En 2011 el Sename determinó que había que prepararlos y hoy existe un programa para la vida independiente en las residencias que, por ejemplo, promueve que se pongan al día en el colegio o los ayuda a acceder a programas del Servicio Nacional de Capacitación y Empleo (Sence) para tener un oficio.
El plan está hecho también para personas con alguna discapacidad leve o moderada. Gustavo Rosende, del hogar Casa Caridad Don Orione, explica que a través de esta instancia han podido acceder a talleres laborales. “Hay situaciones exitosas, en que incluso se les abrió una libreta de ahorro y tienen una vivienda”, dice. Ese es el sueño de Javiera (20) que desde los 14 está en el hogar y ha trabajado en supermercado y locales. “Quiero tener mi casa propia, construirla como quiero para empezar una familia”, dice esta joven que tiene una discapacidad intelectual leve.
Por otro lado, les piden que cocinen, laven o planchen, les dan una mesada para que aprendan a gestionar dinero y deben realizar algunos trámites bancarios. “Acá se acostumbran a que les laven, cocinen y planchen. La protección de la residencia puede pasar a ser una sobreprotección que no les permita entrar al mundo”, comenta Labraña.
Pablina dice que no le advirtieron cómo era afuera: “Uno sabe lo difícil que es recién cuando sale. No sabía desde cómo ir al banco hasta los bonos a los que podía postular. Muchos beneficios que me perdí por eso”, explica.

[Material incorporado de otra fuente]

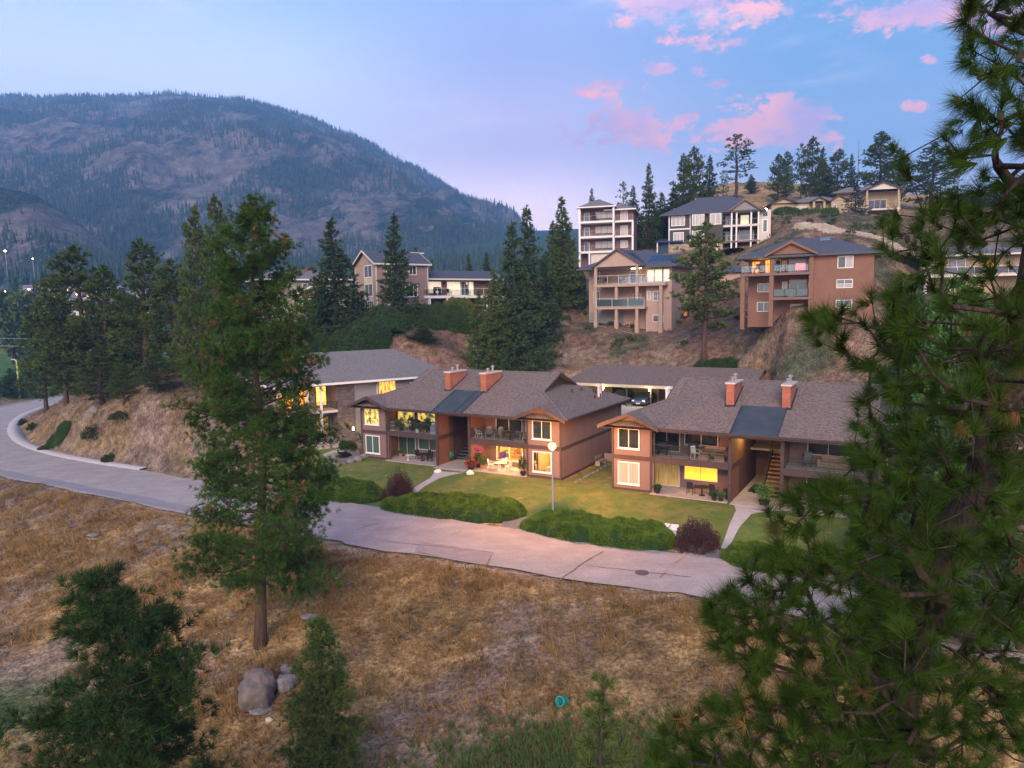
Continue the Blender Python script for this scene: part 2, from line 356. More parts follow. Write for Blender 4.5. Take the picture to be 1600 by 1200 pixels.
# valley floor on the left, rising to the foot of the mountain
for p in [(60,600,190),(20,545,290),(90,560,250),(100,600,175),(0,628,152),(60,500,400),(60,468,470),(200,468,470),(60,445,620),(200,445,620),(350,450,600),(20,580,220)]: cp(*p)
for (x, y, z) in [(-180,120,-5),(-160,60,-5),(-130,20,-6),(-90,30,-6),(-300,200,-2),(-600,500,35),(-150,400,14),(-60,300,0),(0,420,12),(0,650,48),(-600,900,90),(0,900,90),(400,900,120),(-900,300,40),(-900,1400,160),(900,1400,200),(0,2200,250),(900,200,120),(-900,-300,20),(900,-300,60),(0,-400,-5),(-1800,2200,250),(1800,2200,300)]: cw(x, y, z)
CP = np.array(CP); _C2 = 5.0**2
def _phi(r2): return np.sqrt(r2+_C2)
_D = (CP[:,None,0]-CP[None,:,0])**2 + (CP[:,None,1]-CP[None,:,1])**2
_n = len(CP); _A = np.zeros((_n+3, _n+3)); _A[:_n,:_n] = -_phi(_D) + np.eye(_n)*0.5
_P = np.c_[np.ones(_n), CP[:,0]/100, CP[:,1]/100]; _A[:_n,_n:] = _P; _A[_n:,:_n] = _P.T
_w = np.linalg.solve(_A, np.r_[CP[:,2], 0, 0, 0])
def base_h(x, y):
    x = np.asarray(x, float); y = np.asarray(y, float); sh = x.shape; x = x.ravel(); y = y.ravel(); out = np.zeros(len(x))
    for i in range(0, len(x), 20000):
        a = x[i:i+20000]; b = y[i:i+20000]
        out[i:i+20000] = -_phi((a[:,None]-CP[None,:,0])**2+(b[:,None]-CP[None,:,1])**2) @ _w[:_n] + _w[_n] + _w[_n+1]*a/100 + _w[_n+2]*b/100
    return out.reshape(sh)
def local(O, x, y): dx = x-O.x; dy = y-O.y; return dx*UX+dy*UY, dx*VX+dy*VY
def rectd(s, v, s0, s1, v0, v1):
    dx = np.maximum(np.maximum(s0-s, s-s1), 0); dy = np.maximum(np.maximum(v0-v, v-v1), 0); return np.hypot(dx, dy)
CAR_O = Vector((at(893,600,90).x, 90.0))
CAR_Z = 2.75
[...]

De acuerdo con datos del Sename, en 2014, hubo 544 personas que pasaron por este programa y hay algunos directores que pueden pasar horas contando casos exitosos de egresados que tienen un título universitario. Sin embargo, son muy pocos. Para Matías Orellana, ex egresado de hogar y creador de Ecam (Fundación de Egresados de Casas de Menores), “el tema no es cuáles o cuántos niños se van a ir, sino cómo van a egresar”. Explica que creó esta fundación cuando se dio cuenta de que el Estado no está entregando herramientas que les sirvan a los que salen.
La mayor dificultad es encontrar un buen trabajo. El padre Pereira comenta que dentro de las mujeres los trabajos típicos a los que optan son cajera o reponedora de supermercado, los cuales no tienen mucha proyección. Por eso mismo, explica Antonio Gana, presidente de la Fundación Padre Semería, en los hogares que dirige, dejaron de poner el foco en los talleres de oficios y se enfocaron en la educación.
¿Y ustedes, cómo se imaginan en 10 años más?
-“Me veo en mi casa y diciendo: costó, pero pude”, dice Camila del Hogar Nazareth.
-“Yo aún no me veo”, responde Tamara.
¿Y los jóvenes de la calle?
Julio es un joven de 20 años que fue rescatado por la Fundación Abrazarte y desde hace dos meses vive en una casa de la fundación.
“A los dos años llegué a un hogar de menores porque mi mamá cayó presa. Me arranqué a los 11 porque me maltrataban y porque mi mamá se vino en libertad y quería estar con ella. Llegué al Mapocho porque mi padrastro vivía ahí. Él es medio loco, pero a pesar de todo, nunca me dejó botado.
En la calle se forma una familia, nos apoyamos, nos movilizamos para comer, para cuidarnos. Sobre todo en la noche hay harta gente mala y se pasa frío. Yo robaba para vestirme y para comer, no para hacerle daño a otra persona.
Estuve 18 meses en un centro cerrado. Aprendí a hacer mosaico, trabajos con lana pegada, pirografía, a tocar flauta y violín. Cuando salí estaba emocionado, pero no sabía qué iba a ser de mí, cómo iba a sobrevivir. Ya no quiero robar. Pero qué puedo hacer. Me sé tres canciones en violín: “Yesterday”, “Ojos Azules” y “Luchín”. Pero, ¿de qué me sirve que me hayan enseñado si después vuelvo a la calle sin violín? Si tuviera, tocaría fuera del Metro, pero ¿cómo lo hago si no? A la sociedad no le interesan los jóvenes como yo. Son pocas personas que sí lo hacen.
Ahora un amigo me va a buscar un trabajo en una obra. No me da susto porque soy deportista. En la construcción uno tiene que ser deportista. Más bien estoy emocionado, voy a poder comprar la máquina que quiero para ser tatuador profesional. Ese es mi sueño: ser el mejor dibujante del mundo”.